**Source excerpt**
• • • • • • •

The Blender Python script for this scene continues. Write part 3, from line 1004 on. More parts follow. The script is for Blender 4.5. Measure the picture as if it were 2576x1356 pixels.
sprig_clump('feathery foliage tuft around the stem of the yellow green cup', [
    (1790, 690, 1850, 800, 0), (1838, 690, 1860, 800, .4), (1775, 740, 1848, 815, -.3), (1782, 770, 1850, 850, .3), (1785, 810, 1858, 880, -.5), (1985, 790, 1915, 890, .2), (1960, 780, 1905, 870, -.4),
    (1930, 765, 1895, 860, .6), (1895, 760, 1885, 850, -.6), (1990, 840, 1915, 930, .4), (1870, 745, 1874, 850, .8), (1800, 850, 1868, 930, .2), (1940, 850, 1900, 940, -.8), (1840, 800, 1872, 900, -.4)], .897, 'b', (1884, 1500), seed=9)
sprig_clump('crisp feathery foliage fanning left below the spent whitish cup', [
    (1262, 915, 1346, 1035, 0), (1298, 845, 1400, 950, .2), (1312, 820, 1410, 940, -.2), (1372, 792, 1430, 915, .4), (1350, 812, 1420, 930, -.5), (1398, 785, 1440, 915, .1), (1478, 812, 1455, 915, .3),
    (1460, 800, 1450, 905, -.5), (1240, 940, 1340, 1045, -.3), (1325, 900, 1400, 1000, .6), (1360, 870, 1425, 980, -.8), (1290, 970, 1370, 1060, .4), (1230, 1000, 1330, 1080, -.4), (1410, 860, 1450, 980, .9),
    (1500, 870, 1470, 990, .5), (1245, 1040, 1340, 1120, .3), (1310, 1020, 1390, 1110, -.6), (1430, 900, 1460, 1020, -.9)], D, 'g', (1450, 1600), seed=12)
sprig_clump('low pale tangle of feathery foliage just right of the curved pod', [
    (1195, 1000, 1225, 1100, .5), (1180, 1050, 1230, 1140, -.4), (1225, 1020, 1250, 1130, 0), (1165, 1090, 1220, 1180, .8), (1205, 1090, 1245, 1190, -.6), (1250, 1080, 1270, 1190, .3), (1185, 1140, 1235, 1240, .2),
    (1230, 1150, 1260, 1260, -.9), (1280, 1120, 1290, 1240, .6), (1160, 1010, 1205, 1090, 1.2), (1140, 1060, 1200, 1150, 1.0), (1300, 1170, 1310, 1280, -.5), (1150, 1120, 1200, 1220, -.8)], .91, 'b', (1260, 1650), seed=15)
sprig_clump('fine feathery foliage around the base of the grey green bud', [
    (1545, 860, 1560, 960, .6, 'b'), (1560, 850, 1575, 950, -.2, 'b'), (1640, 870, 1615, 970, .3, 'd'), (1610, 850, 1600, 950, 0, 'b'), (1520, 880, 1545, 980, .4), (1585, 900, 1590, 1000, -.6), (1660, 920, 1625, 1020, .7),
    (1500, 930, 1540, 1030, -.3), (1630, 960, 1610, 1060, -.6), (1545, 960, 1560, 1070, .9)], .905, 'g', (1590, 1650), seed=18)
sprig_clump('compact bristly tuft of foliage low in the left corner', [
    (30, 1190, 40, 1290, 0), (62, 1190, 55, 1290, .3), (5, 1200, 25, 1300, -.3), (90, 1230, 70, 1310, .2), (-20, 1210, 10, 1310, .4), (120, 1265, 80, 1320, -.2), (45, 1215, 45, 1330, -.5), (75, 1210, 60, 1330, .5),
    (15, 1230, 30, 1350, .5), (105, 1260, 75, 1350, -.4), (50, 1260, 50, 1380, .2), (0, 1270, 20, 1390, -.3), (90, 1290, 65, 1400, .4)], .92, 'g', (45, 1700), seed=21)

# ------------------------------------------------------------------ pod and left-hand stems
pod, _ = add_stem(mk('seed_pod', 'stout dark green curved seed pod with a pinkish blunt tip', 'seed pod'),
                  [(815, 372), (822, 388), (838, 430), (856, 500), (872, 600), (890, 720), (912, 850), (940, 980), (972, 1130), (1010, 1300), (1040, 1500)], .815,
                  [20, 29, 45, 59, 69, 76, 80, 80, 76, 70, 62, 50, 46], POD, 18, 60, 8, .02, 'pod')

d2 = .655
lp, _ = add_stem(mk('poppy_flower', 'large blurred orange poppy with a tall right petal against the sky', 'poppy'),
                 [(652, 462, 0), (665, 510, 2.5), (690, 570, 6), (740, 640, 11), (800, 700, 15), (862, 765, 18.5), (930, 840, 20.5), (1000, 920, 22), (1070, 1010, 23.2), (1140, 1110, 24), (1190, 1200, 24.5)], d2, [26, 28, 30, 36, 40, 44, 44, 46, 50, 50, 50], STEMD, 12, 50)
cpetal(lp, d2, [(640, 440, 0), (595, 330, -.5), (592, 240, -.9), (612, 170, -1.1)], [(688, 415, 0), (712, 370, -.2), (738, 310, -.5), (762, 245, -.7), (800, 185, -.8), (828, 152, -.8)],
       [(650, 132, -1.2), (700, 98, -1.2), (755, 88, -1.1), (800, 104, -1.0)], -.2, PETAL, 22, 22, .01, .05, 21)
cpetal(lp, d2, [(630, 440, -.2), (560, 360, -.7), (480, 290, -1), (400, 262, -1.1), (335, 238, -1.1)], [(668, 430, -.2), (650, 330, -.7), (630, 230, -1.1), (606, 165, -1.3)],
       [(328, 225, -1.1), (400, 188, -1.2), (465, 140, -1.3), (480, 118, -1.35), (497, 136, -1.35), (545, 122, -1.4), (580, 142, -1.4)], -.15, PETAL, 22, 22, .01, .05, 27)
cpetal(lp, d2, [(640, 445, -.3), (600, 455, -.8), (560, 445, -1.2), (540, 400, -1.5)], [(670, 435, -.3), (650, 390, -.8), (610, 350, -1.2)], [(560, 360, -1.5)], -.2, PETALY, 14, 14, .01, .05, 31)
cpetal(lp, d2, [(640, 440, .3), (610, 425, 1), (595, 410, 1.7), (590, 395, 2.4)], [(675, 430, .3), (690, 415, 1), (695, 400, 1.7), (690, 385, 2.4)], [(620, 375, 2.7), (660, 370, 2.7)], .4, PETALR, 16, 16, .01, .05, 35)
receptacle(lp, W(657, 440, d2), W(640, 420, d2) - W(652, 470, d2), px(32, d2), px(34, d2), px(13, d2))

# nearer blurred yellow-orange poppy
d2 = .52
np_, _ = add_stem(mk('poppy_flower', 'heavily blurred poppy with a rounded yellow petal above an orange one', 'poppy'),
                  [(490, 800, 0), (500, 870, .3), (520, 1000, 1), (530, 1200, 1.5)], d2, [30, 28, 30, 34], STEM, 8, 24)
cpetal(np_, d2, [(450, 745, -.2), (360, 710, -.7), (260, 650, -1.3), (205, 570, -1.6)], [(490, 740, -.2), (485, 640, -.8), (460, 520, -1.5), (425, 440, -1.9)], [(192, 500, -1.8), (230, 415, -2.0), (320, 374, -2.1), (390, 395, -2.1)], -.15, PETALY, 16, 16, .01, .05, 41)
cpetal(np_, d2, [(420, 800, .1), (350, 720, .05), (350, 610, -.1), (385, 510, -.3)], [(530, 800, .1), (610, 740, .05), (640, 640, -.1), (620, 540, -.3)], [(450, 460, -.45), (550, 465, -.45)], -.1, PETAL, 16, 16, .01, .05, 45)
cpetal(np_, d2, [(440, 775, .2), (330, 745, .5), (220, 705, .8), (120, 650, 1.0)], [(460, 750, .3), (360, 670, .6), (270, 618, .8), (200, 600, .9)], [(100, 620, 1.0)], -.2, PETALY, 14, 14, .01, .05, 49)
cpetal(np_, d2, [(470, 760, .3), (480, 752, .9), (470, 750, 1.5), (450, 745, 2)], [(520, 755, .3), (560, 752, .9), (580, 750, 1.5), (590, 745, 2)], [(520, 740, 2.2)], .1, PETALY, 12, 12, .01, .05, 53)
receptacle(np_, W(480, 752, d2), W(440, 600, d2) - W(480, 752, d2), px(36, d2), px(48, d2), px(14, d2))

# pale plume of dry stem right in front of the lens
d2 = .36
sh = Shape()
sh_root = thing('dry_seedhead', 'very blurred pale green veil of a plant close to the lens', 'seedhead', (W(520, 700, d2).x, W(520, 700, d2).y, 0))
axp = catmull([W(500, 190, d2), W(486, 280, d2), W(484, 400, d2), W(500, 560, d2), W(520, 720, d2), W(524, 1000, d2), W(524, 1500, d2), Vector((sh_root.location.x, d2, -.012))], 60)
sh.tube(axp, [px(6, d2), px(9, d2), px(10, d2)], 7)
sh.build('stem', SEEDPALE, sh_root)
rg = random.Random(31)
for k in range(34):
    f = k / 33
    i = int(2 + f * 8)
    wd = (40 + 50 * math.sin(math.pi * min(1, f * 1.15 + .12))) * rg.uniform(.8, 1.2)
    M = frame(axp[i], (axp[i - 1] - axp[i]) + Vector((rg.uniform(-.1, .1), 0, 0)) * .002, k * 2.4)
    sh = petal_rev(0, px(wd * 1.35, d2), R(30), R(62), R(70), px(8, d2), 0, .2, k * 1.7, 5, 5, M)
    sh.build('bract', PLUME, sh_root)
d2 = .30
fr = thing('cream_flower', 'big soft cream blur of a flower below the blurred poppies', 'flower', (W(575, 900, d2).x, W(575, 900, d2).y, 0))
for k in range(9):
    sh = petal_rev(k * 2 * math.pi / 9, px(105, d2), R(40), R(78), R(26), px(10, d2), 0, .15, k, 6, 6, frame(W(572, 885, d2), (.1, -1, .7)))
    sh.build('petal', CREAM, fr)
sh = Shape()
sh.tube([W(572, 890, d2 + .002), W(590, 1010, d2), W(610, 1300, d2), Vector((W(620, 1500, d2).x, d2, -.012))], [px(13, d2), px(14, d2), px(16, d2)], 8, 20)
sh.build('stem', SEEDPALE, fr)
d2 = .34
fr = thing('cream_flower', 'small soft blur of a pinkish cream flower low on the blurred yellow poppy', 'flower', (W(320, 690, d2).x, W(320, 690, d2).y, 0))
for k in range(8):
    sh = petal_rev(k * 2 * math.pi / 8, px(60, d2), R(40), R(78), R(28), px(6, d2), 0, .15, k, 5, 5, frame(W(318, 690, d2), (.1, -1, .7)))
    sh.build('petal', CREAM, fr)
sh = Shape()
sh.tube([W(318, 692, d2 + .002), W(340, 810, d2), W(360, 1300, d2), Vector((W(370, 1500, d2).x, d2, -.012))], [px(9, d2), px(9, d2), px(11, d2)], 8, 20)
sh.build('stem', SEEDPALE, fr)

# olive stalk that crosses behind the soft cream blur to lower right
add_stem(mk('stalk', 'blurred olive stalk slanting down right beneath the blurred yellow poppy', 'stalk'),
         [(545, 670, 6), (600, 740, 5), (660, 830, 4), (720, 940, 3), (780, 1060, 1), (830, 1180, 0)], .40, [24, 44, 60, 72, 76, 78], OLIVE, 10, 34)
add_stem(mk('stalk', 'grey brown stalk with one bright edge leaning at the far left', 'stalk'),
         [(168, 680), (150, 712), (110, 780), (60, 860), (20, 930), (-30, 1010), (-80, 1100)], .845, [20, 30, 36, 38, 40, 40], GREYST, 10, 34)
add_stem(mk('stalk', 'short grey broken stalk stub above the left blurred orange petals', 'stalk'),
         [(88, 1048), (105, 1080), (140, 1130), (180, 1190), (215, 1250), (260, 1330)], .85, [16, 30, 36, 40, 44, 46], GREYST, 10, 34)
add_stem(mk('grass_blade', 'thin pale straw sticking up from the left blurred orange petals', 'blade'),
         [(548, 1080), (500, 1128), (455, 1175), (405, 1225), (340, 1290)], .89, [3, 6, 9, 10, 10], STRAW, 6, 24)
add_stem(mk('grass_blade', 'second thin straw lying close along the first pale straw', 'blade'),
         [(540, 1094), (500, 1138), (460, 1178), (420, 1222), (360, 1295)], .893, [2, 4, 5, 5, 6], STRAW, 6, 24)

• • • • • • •

**What is being asked**
In the data above, how many lines contain the string "from"? Answer with the number only.

**Output below**
2